Der IVA kritisiert, statt, wie versprochen, neue Daten und Fakten zur aktuellen Entwicklung zu präsentieren, fielen die Autoren des Reports zurück in Kampagnen-Reflexe und konstruierten altbekannte Vorwürfe und teils fragwürdige Zahlenspiele. Und auf die Frage, wie man die Zielkonflikte von Ernährungssicherung und Ökologie lösen könne, finde man im Atlas keine Antworten.
Nur altbekannte Polemik
Der IVA-Hauptgeschäftsführer Frank Gemmer kommentiert: „Die Kampagne (...) wirkt aus der Zeit gefallen. Während sich in der Zukunftskommission Landwirtschaft (ZKL) im vergangenen Jahr Agrar- und Umweltverbände konstruktiv über die Perspektiven der Landwirtschaft, einen nachhaltigen Einsatz und Wege zur Reduktion von Pflanzenschutzmitteln ausgetauscht hatten, wird nun versucht, die alten Gräben wieder aufzureißen. Und dies mit teils unlauteren Mitteln – das ist schade, denn die Debatte war schon viel weiter, offener und ehrlicher.”
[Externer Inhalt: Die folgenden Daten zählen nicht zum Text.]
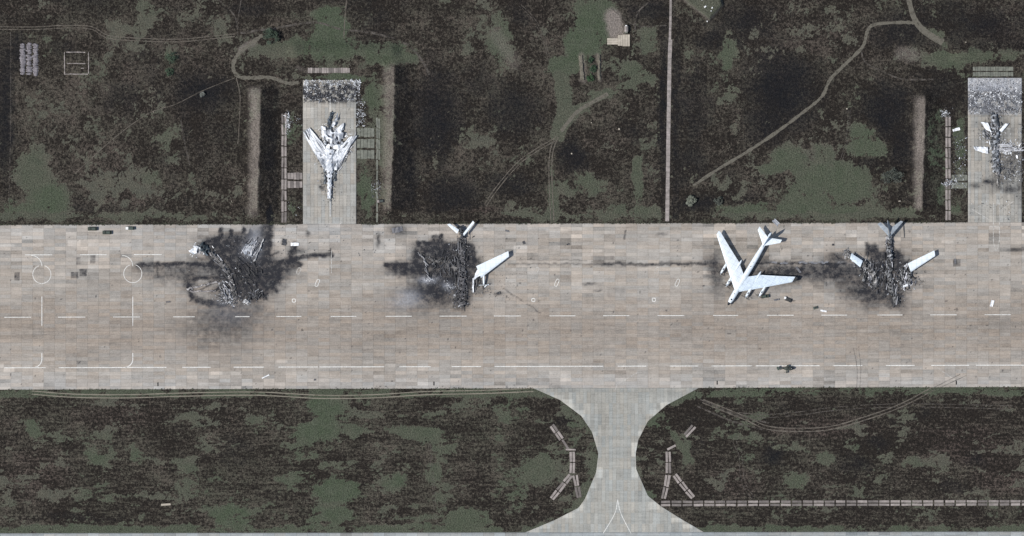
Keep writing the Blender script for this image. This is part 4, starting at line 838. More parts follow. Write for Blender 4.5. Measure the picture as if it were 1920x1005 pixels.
beams(W3, [(along([(1667, 446), (1667, 510), (1680, 566)], 9), 110, 1.5, 6, 88, 14, DKc+LTc), (along([(1612, 492), (1634, 506), (1640, 534)], 12), 80, 1.5, 5, 100, 30, LTc+DKc), (in_blob(1697, 520, 12, 18), 60, 1.5, 5, 85, 16, LTc+DKc), (in_blob(1650, 520, 26, 22), 50, 1, 4, 80, 30, DKc)], 3)
# swing-wing wreck on the left hardstand
nx, ny = P(620, 380)
W4 = empty('destroyed_jet', (nx, ny, ZC), 0, label='shredded bright white swept-wing jet on the left hardstand, nose spike pointing at the apron', cat='aircraft wreck')
WH = ((.82, .84, .86), (.22, .24, .27))
part('wing', rq((568, 246), (581, 240), (622, 290), (608, 320), 1.3, (14, 4), .35, .45, .06, WH, .34, 61), W4)
part('wing', rq((669, 254), (655, 257), (626, 288), (632, 319), 1.3, (12, 4), .3, .4, .04, WH, .30, 62), W4)
part('glove', rq((592, 284), (648, 282), (631, 318), (609, 318), 1.6, (10, 7), .5, .6, .16, WH, .38, 63), W4)
part('engine_bay', rq((606, 244), (646, 244), (643, 278), (608, 280), 1.8, (10, 8), .5, .7, .20, WH, .36, 64), W4)
part('tailplane', rq((602, 236), (610, 238), (615, 254), (604, 258), 1.5, (4, 5), .2, .25, 0, WH, .15, 65), W4)
part('tailplane', rq((645, 230), (644, 243), (634, 250), (628, 243), 1.5, (4, 5), .2, .25, 0, WH, .22, 66), W4)
part('fin', rq((634, 212), (634, 220), (626, 240), (621, 236), 2.0, (4, 6), .3, .4, .04, WH, .25, 67), W4)
part('burnt_tail', hull([(623, 210), (617, 226), (619, 242)], .9, 1.0, 1.0, 68, .3, (.2, .24, .28), (.03, .04, .05), 10, 8, .7), W4, M['char'])
part('fuselage', hull([(618, 280), (617, 300), (619, 325), (618, 356), (618, 372)], 2.2, .8, 1.4, 69, .06, (.95, .95, .95), (.5, .53, .57), 26, 12, .7), W4, M['debris'], smooth=False)
part('air_intake', hull([(610, 304), (609, 345)], .8, .6, .9, 70, .25, (.35, .38, .4), (.03, .035, .04), 10, 7, .8), W4, M['char'])
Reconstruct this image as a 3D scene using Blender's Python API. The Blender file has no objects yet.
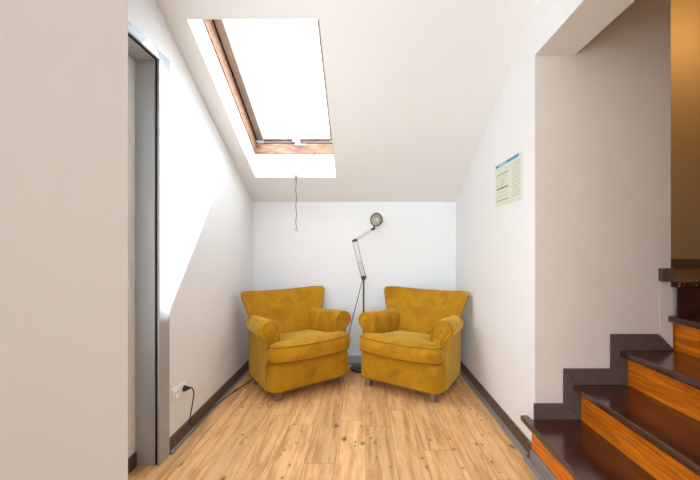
import bpy, bmesh, math, random
from mathutils import Vector, Matrix
random.seed(7)
C = bpy.context.scene.collection
PI = math.pi

# ------------------------------------------------------------------ materials
def mat(name, color, rough=0.6, metal=0.0, spec=0.5, sheen=0.0, coat=0.0, nscale=None, namt=0.0, bump=0.0, bscale=80.0, color2=None):
    m = bpy.data.materials.new(name); m.use_nodes = True
    nt = m.node_tree; b = nt.nodes['Principled BSDF']
    b.inputs['Base Color'].default_value = (*color, 1)
    b.inputs['Roughness'].default_value = rough
    b.inputs['Metallic'].default_value = metal
    b.inputs['Specular IOR Level'].default_value = spec
    b.inputs['Coat Weight'].default_value = coat
    b.inputs['Coat Roughness'].default_value = 0.12
    b.inputs['Sheen Weight'].default_value = sheen
    tc = nt.nodes.new('ShaderNodeTexCoord')
    if nscale:
        n = nt.nodes.new('ShaderNodeTexNoise'); n.inputs['Scale'].default_value = nscale; n.inputs['Detail'].default_value = 5
        nt.links.new(tc.outputs['Object'], n.inputs['Vector'])
        r = nt.nodes.new('ShaderNodeValToRGB')
        c2 = color2 or tuple(c*(1-namt) for c in color)
        r.color_ramp.elements[0].position = .32; r.color_ramp.elements[1].position = .68
        r.color_ramp.elements[0].color = (*c2, 1); r.color_ramp.elements[1].color = (*color, 1)
        nt.links.new(n.outputs['Fac'], r.inputs['Fac']); nt.links.new(r.outputs['Color'], b.inputs['Base Color'])
    if bump:
        n2 = nt.nodes.new('ShaderNodeTexNoise'); n2.inputs['Scale'].default_value = bscale; n2.inputs['Detail'].default_value = 4
        nt.links.new(tc.outputs['Object'], n2.inputs['Vector'])
        bp = nt.nodes.new('ShaderNodeBump'); bp.inputs['Strength'].default_value = bump; bp.inputs['Distance'].default_value = .002
        nt.links.new(n2.outputs['Fac'], bp.inputs['Height']); nt.links.new(bp.outputs['Normal'], b.inputs['Normal'])
    return m

def wood(name, c1, c2, scale=(1, 12, 12), rough=0.4, coat=0.0, spec=.5):
    m = bpy.data.materials.new(name); m.use_nodes = True
    nt = m.node_tree; b = nt.nodes['Principled BSDF']; L = nt.links.new
    tc = nt.nodes.new('ShaderNodeTexCoord'); mp = nt.nodes.new('ShaderNodeMapping'); mp.inputs['Scale'].default_value = scale
    L(tc.outputs['Object'], mp.inputs['Vector'])
    n = nt.nodes.new('ShaderNodeTexNoise'); n.inputs['Scale'].default_value = 3; n.inputs['Detail'].default_value = 8; n.inputs['Distortion'].default_value = .7
    L(mp.outputs['Vector'], n.inputs['Vector'])
    r = nt.nodes.new('ShaderNodeValToRGB'); e = r.color_ramp.elements
    e[0].position = .34; e[1].position = .66; e[0].color = (*c1, 1); e[1].color = (*c2, 1)
    L(n.outputs['Fac'], r.inputs['Fac']); L(r.outputs['Color'], b.inputs['Base Color'])
    b.inputs['Roughness'].default_value = rough; b.inputs['Coat Weight'].default_value = coat; b.inputs['Coat Roughness'].default_value = .15
    b.inputs['Specular IOR Level'].default_value = spec
    return m

M = {}
M['wall'] = mat('white_plaster', (.87, .86, .85), .85, spec=.2, bump=.2, bscale=45)
M['ceil'] = mat('ceiling_plaster', (.88, .865, .845), .85, spec=.2, bump=.15, bscale=40)
M['stairwall'] = mat('stair_plaster', (.70, .59, .50), .8, spec=.25, nscale=5, namt=.04, bump=.35, bscale=30)
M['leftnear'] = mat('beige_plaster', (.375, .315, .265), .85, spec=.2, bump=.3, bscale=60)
M['base'] = mat('brown_baseboard', (.115, .075, .062), .4, spec=.4, nscale=30, namt=.2)
M['basegrey'] = mat('grey_strip', (.24, .21, .205), .35, spec=.5)
M['basepale'] = mat('pale_grey_baseboard', (.42, .40, .39), .4)
M['frame'] = mat('grey_lacquer', (.40, .405, .42), .35, spec=.5)
M['framedark'] = mat('dark_rubber', (.018, .016, .015), .7, spec=.2)
M['whitepaint'] = mat('white_paint', (.88, .87, .85), .5)
M['pine'] = wood('weathered_pine', (.36, .17, .10), (.60, .38, .27), (3, 14, 14), .55)
M['rail'] = wood('red_pine_rail', (.24, .10, .055), (.44, .22, .13), (3, 14, 14), .5)
M['sash'] = mat('sash_grey_pine', (.42, .31, .25), .5, nscale=14, namt=.25)
M['plastic'] = mat('white_plastic', (.93, .93, .92), .3)
M['handle'] = mat('aged_white_handle', (.50, .49, .48), .4)
M['cable'] = mat('black_cable', (.012, .012, .013), .45)
M['string'] = mat('grey_string', (.16, .13, .12), .8)
M['stringlight'] = mat('pale_string', (.10, .09, .085), .8)
M['steel'] = mat('grey_steel', (.50, .49, .47), .35, metal=.4)
M['darksteel'] = mat('dark_steel', (.05, .045, .045), .35, metal=.4)
M['lampshade'] = mat('lamp_shade_metal', (.42, .40, .36), .35, metal=.5)
M['shadein'] = mat('lamp_reflector', (.62, .58, .50), .3, metal=.3)
M['bulb'] = mat('bulb_glass', (.7, .66, .56), .15)
M['blackbase'] = mat('black_lacquer', (.012, .012, .012), .25, coat=.5)
M['paper'] = mat('cream_paper', (.76, .77, .66), .8)
M['blue'] = mat('blue_print', (.03, .34, .52), .7)
M['ink'] = mat('grey_ink', (.14, .15, .14), .8)
M['inklight'] = mat('pale_ink', (.50, .52, .46), .8)
M['legwood'] = wood('leg_wood', (.16, .10, .07), (.30, .20, .15), (8, 8, 2), .55)
M['tread'] = wood('dark_mahogany', (.032, .008, .005), (.085, .021, .012), (12, 1.5, 12), .2, .6)
M['riser'] = wood('orange_varnished_wood', (.44, .088, .002), (.86, .235, .004), (14, 1.2, 20), .32, .1, .3)
M['riserdark'] = wood('dark_red_wood', (.035, .008, .005), (.075, .018, .010), (1.5, 12, 12), .3, .3)
M['hallfloor'] = wood('hall_floor_wood', (.16, .08, .035), (.28, .15, .07), (1.5, 10, 10), .35)
M['halltan'] = mat('tan_hall_wall', (.62, .42, .20), .8, spec=.2)
M['hallskirt'] = mat('olive_skirting', (.17, .12, .05), .5)

def velvet(name):
    m = bpy.data.materials.new(name); m.use_nodes = True
    nt = m.node_tree; b = nt.nodes['Principled BSDF']; L = nt.links.new
    tc = nt.nodes.new('ShaderNodeTexCoord')
    n = nt.nodes.new('ShaderNodeTexNoise'); n.inputs['Scale'].default_value = 7; n.inputs['Detail'].default_value = 6; n.inputs['Distortion'].default_value = .8
    L(tc.outputs['Object'], n.inputs['Vector'])
    r = nt.nodes.new('ShaderNodeValToRGB'); e = r.color_ramp.elements
    e[0].position = .3; e[0].color = (.36, .155, .005, 1); e[1].position = .72; e[1].color = (.56, .265, .010, 1)
    L(n.outputs['Fac'], r.inputs['Fac']); L(r.outputs['Color'], b.inputs['Base Color'])
    b.inputs['Roughness'].default_value = .75; b.inputs['Specular IOR Level'].default_value = .15
    b.inputs['Sheen Weight'].default_value = .9; b.inputs['Sheen Roughness'].default_value = .35
    b.inputs['Sheen Tint'].default_value = (1, .72, .2, 1)
    n2 = nt.nodes.new('ShaderNodeTexNoise'); n2.inputs['Scale'].default_value = 14; n2.inputs['Detail'].default_value = 3
    L(tc.outputs['Object'], n2.inputs['Vector'])
    bp = nt.nodes.new('ShaderNodeBump'); bp.inputs['Strength'].default_value = .35; bp.inputs['Distance'].default_value = .012
    L(n2.outputs['Fac'], bp.inputs['Height']); L(bp.outputs['Normal'], b.inputs['Normal'])
    return m
M['velvet'] = velvet('mustard_velvet')
M['piping'] = mat('mustard_piping', (.24, .10, .005), .8)
M['button'] = mat('mustard_button', (.36, .15, .008), .7, sheen=.2)

def floor_mat():
    m = bpy.data.materials.new('rustic_pine_planks'); m.use_nodes = True
    nt = m.node_tree; b = nt.nodes['Principled BSDF']; L = nt.links.new
    N = lambda t: nt.nodes.new(t)
    def math_(op, a, b_=None, c=None):
        n = N('ShaderNodeMath'); n.operation = op
        for i, v in enumerate((a, b_, c)):
            if v is None: continue
            if isinstance(v, (int, float)): n.inputs[i].default_value = v
            else: L(v, n.inputs[i])
        return n.outputs[0]
    tc = N('ShaderNodeTexCoord'); sp = N('ShaderNodeSeparateXYZ'); L(tc.outputs['Object'], sp.inputs[0])
    W, LN = .171, 1.38
    px = math_('DIVIDE', math_('SUBTRACT', sp.outputs['X'], .015), W)
    ix = math_('FLOOR', px); fx = math_('FRACT', px)
    wn = N('ShaderNodeTexWhiteNoise'); wn.noise_dimensions = '1D'; L(ix, wn.inputs['W'])
    py = math_('ADD', math_('DIVIDE', sp.outputs['Y'], LN), math_('MULTIPLY', wn.outputs['Value'], 7.3))
    iy = math_('FLOOR', py); fy = math_('FRACT', py)
    cid = N('ShaderNodeCombineXYZ'); L(ix, cid.inputs[0]); L(iy, cid.inputs[1])
    wn2 = N('ShaderNodeTexWhiteNoise'); wn2.noise_dimensions = '2D'; L(cid.outputs[0], wn2.inputs['Vector'])
    # seams
    sx = math_('LESS_THAN', math_('MINIMUM', fx, math_('SUBTRACT', 1, fx)), .010)
    sy = math_('LESS_THAN', math_('MINIMUM', fy, math_('SUBTRACT', 1, fy)), .0011)
    seam = math_('MAXIMUM', sx, sy)
    # grain coordinates shifted for each plank
    off = N('ShaderNodeCombineXYZ'); L(math_('MULTIPLY', wn2.outputs['Value'], 37), off.inputs[0]); L(math_('MULTIPLY', wn2.outputs['Value'], 91), off.inputs[1])
    add = N('ShaderNodeVectorMath'); add.operation = 'ADD'; L(tc.outputs['Object'], add.inputs[0]); L(off.outputs[0], add.inputs[1])
    mp = N('ShaderNodeMapping'); mp.inputs['Scale'].default_value = (11, 1.0, 1); L(add.outputs[0], mp.inputs['Vector'])
    g = N('ShaderNodeTexNoise'); g.inputs['Scale'].default_value = 2.2; g.inputs['Detail'].default_value = 9; g.inputs['Roughness'].default_value = .68; g.inputs['Distortion'].default_value = .6
    L(mp.outputs[0], g.inputs['Vector'])
    r = N('ShaderNodeValToRGB'); e = r.color_ramp.elements
    e[0].position = .26; e[0].color = (.44, .19, .06, 1)
    e[1].position = .72; e[1].color = (.86, .53, .255, 1)
    k = e.new(.44); k.color = (.67, .345, .13, 1)
    k = e.new(.53); k.color = (.80, .455, .195, 1)
    L(g.outputs['Fac'], r.inputs['Fac'])
    # blotches
    bl = N('ShaderNodeTexNoise'); bl.inputs['Scale'].default_value = 3.5; bl.inputs['Detail'].default_value = 3; L(add.outputs[0], bl.inputs['Vector'])
    # fine streaks
    mp3 = N('ShaderNodeMapping'); mp3.inputs['Scale'].default_value = (55, 6, 1); L(add.outputs[0], mp3.inputs['Vector'])
    fs = N('ShaderNodeTexNoise'); fs.inputs['Scale'].default_value = 2; fs.inputs['Detail'].default_value = 4; L(mp3.outputs[0], fs.inputs['Vector'])
    val = math_('ADD', math_('ADD', math_('MULTIPLY', wn2.outputs['Value'], .24), .55), math_('ADD', math_('MULTIPLY', bl.outputs['Fac'], .40), math_('MULTIPLY', fs.outputs['Fac'], .30)))
    mul = N('ShaderNodeVectorMath'); mul.operation = 'SCALE'; L(r.outputs['Color'], mul.inputs[0]); L(val, mul.inputs['Scale'])
    # knots
    mk = N('ShaderNodeMapping'); mk.inputs['Scale'].default_value = (1, .6, 1)
    dn = N('ShaderNodeTexNoise'); dn.inputs['Scale'].default_value = 45; L(add.outputs[0], dn.inputs['Vector'])
    ds = N('ShaderNodeVectorMath'); ds.operation = 'SCALE'; L(dn.outputs['Color'], ds.inputs[0]); ds.inputs['Scale'].default_value = .022
    da = N('ShaderNodeVectorMath'); da.operation = 'ADD'; L(add.outputs[0], da.inputs[0]); L(ds.outputs[0], da.inputs[1]); L(da.outputs[0], mk.inputs['Vector'])
    def knots(scale, size, thr, seed):
        v = N('ShaderNodeTexVoronoi'); v.inputs['Scale'].default_value = scale
        mm = N('ShaderNodeMapping'); mm.inputs['Location'].default_value = (seed, seed*1.7, 0); L(mk.outputs[0], mm.inputs['Vector'])
        L(mm.outputs[0], v.inputs['Vector'])
        sc = N('ShaderNodeSeparateColor'); L(v.outputs['Color'], sc.inputs[0])
        on = math_('GREATER_THAN', sc.outputs[0], thr)
        mr = N('ShaderNodeMapRange'); mr.inputs['From Min'].default_value = size*.35; mr.inputs['From Max'].default_value = size
        mr.inputs['To Min'].default_value = 1; mr.inputs['To Max'].default_value = 0
        L(v.outputs['Distance'], mr.inputs['Value'])
        return math_('MULTIPLY', on, mr.outputs[0])
    cl = N('ShaderNodeTexNoise'); cl.inputs['Scale'].default_value = 1.0; mc_ = N('ShaderNodeMapping'); mc_.inputs['Scale'].default_value = (5, 1.2, 1)
    L(add.outputs[0], mc_.inputs['Vector']); L(mc_.outputs[0], cl.inputs['Vector'])
    kk = math_('MAXIMUM', knots(7, .15, .45, 0), math_('MULTIPLY', knots(26, .30, .25, 3.1), math_('GREATER_THAN', cl.outputs['Fac'], .57)))
    kk = math_('MULTIPLY', kk, .85)
    mx = N('ShaderNodeMix'); mx.data_type = 'RGBA'; L(kk, mx.inputs[0]); L(mul.outputs[0], mx.inputs[6]); mx.inputs[7].default_value = (.15, .05, .02, 1)
    mx2 = N('ShaderNodeMix'); mx2.data_type = 'RGBA'; L(math_('MULTIPLY', seam, .55), mx2.inputs[0]); L(mx.outputs[2], mx2.inputs[6]); mx2.inputs[7].default_value = (.16, .07, .03, 1)
    L(mx2.outputs[2], b.inputs['Base Color'])
    b.inputs['Roughness'].default_value = .42; b.inputs['Specular IOR Level'].default_value = .35
    bp = N('ShaderNodeBump'); bp.inputs['Strength'].default_value = .12; bp.inputs['Distance'].default_value = .002
    L(g.outputs['Fac'], bp.inputs['Height']); L(bp.outputs[0], b.inputs['Normal'])
    return m
M['floor'] = floor_mat()

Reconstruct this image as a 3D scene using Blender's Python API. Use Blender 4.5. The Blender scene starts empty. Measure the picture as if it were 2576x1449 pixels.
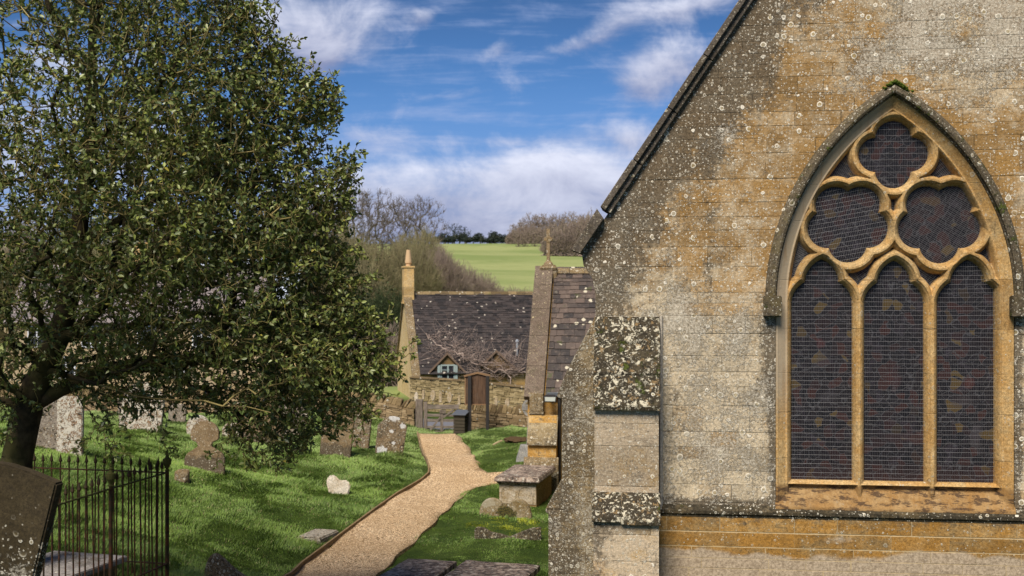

So werde auf Seite 18 etwa behauptet: „385 Millionen Menschen erkranken jährlich an Pestizidvergiftungen.” Statistisch würde also weltweit etwa jeder 20. Mensch einmal im Jahr erkranken – wie kommt es zu dieser unglaublichen Zahl? Basis dafür ist eine einzige Schätzung, die von PAN-Aktivisten selbst erstellt wurde und von keiner wissenschaftlichen Fachinstitution geprüft worden ist. Die Publikation enthalte, so der IVA, zahlreiche Unstimmigkeiten, Unsauberkeiten und methodische Mängel. So definierten die Autoren erst gar nicht, was sie unter einer Pestizidvergiftung verstehen, hielten bei der Datenermittlung Exposition und Vergiftung nicht sauber auseinander und blähten die Gesamtzahl künstlich auf.
Der Industrieverband rechnet vor: Wie wenig die angeblich 385 Millionen Vergiftungsfälle mit der Realität zu tun hätten, veranschaulichten Zahlen des Bundesinstituts für Risikobewertung (BfR) aus einer aktuellen deutschen Pilotstudie. Danach beziehen sich gerade einmal 1,4 Prozent aller in der Studie ausgewerteten Vergiftungsmeldungen überhaupt auf Kontakte mit sogenannten Pestiziden, davon wiederum nur 17,5 Prozent auf Pflanzenschutzmittel. Die meisten Verletzungen waren Augenkontakte mit Desinfektionsmitteln, die als Biozide zur Produktgruppe der Pestizide gerechnet werden.